#### DATASET EXCERPT
-=-=-=-=-

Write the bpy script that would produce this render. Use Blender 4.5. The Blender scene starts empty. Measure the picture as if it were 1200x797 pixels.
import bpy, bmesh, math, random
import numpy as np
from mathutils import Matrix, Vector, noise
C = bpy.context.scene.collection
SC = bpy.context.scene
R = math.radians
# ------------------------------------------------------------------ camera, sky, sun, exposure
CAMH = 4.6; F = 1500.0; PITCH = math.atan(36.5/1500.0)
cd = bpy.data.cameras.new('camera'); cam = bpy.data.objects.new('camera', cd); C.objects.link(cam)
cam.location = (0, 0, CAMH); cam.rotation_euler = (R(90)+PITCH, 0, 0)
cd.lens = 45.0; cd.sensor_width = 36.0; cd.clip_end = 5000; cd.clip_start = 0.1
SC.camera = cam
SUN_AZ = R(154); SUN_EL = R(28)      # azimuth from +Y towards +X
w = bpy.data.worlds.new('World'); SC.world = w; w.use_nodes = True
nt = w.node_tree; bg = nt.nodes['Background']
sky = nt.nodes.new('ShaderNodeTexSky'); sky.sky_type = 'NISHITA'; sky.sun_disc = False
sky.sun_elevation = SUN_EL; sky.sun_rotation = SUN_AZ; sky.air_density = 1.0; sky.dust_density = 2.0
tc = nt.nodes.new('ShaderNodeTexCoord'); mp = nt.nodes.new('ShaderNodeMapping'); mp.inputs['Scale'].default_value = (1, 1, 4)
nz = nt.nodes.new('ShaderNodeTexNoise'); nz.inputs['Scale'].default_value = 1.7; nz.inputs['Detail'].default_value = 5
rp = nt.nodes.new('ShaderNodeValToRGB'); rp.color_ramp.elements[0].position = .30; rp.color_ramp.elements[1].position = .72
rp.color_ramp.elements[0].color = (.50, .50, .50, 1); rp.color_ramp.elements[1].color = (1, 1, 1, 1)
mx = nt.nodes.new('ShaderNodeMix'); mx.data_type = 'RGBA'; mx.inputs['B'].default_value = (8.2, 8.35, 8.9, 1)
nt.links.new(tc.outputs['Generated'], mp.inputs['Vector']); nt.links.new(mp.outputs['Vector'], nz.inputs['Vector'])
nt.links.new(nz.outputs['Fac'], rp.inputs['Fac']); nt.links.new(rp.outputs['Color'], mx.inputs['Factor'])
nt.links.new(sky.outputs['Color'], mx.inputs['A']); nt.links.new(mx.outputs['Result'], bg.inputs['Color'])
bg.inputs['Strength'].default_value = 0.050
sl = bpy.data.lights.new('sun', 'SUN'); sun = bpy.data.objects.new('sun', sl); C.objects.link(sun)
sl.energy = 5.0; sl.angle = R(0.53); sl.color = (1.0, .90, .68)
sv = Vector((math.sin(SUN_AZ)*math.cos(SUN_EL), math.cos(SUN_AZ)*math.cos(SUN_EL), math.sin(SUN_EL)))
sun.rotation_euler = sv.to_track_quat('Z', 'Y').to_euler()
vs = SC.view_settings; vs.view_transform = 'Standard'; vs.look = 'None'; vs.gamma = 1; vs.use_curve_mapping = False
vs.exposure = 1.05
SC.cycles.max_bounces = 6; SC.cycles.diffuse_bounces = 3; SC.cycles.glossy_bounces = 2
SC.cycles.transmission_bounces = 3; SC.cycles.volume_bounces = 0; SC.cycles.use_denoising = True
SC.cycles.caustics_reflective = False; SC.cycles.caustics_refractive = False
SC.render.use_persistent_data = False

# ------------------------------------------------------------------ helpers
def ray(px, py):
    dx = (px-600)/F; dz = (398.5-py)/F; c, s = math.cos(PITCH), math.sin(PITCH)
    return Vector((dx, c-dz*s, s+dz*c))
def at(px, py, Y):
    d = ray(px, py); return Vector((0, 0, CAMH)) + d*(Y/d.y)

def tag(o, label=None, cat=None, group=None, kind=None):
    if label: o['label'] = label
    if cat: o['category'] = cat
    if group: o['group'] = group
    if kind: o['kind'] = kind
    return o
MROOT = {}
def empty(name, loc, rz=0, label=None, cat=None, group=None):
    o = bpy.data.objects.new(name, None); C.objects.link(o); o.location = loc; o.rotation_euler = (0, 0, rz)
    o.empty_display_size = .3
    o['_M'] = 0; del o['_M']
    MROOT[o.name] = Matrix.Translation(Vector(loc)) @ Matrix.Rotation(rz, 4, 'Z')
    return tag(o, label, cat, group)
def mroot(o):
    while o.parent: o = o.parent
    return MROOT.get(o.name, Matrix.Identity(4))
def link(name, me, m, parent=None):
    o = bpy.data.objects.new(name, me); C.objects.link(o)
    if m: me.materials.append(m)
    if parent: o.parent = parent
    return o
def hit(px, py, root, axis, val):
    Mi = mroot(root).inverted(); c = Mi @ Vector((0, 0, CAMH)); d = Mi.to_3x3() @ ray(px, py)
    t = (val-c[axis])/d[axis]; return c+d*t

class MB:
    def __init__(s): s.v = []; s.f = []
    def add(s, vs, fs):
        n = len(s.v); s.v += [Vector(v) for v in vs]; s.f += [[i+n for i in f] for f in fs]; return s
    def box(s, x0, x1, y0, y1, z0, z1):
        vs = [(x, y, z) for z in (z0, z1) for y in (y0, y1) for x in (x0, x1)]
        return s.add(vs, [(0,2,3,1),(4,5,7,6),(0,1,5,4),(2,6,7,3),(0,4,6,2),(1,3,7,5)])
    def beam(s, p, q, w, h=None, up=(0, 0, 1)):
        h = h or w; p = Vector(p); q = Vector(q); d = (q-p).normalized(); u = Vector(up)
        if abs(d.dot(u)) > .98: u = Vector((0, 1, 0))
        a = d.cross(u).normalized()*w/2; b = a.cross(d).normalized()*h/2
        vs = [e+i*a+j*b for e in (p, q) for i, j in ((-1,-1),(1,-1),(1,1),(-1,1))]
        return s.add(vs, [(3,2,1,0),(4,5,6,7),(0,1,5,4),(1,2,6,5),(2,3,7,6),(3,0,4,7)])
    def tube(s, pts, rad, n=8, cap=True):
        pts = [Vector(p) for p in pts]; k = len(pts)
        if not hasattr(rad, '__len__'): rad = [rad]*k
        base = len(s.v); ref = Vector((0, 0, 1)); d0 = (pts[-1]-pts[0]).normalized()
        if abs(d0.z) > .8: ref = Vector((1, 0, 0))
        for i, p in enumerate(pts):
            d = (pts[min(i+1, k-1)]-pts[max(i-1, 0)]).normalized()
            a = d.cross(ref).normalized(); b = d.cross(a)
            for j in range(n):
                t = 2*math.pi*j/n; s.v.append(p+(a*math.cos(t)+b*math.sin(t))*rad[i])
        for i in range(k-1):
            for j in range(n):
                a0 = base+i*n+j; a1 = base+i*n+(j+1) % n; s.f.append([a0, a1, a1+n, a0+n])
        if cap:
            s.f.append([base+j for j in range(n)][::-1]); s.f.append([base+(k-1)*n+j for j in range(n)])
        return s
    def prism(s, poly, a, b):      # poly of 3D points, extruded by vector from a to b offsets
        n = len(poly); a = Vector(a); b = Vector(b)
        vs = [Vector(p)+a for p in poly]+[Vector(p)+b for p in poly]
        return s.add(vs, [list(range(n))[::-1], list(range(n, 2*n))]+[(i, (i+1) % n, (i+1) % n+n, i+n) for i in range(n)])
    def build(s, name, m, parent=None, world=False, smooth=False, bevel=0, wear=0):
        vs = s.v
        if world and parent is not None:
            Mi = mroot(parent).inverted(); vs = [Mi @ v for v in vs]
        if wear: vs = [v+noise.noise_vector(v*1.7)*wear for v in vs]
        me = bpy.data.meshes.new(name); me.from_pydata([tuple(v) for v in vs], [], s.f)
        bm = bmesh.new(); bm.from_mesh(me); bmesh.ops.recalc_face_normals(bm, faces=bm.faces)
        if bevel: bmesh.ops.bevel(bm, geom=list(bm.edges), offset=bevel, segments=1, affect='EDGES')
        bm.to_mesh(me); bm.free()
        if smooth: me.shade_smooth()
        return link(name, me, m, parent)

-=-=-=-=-

#### SET EXERCISE
Copy out every line in the listing where the word "scene" appears.

#### EXERCISE RESULT
Write the bpy script that would produce this render. Use Blender 4.5. The Blender scene starts empty. Measure the picture as if it were 1200x797 pixels.
C = bpy.context.scene.collection
SC = bpy.context.scene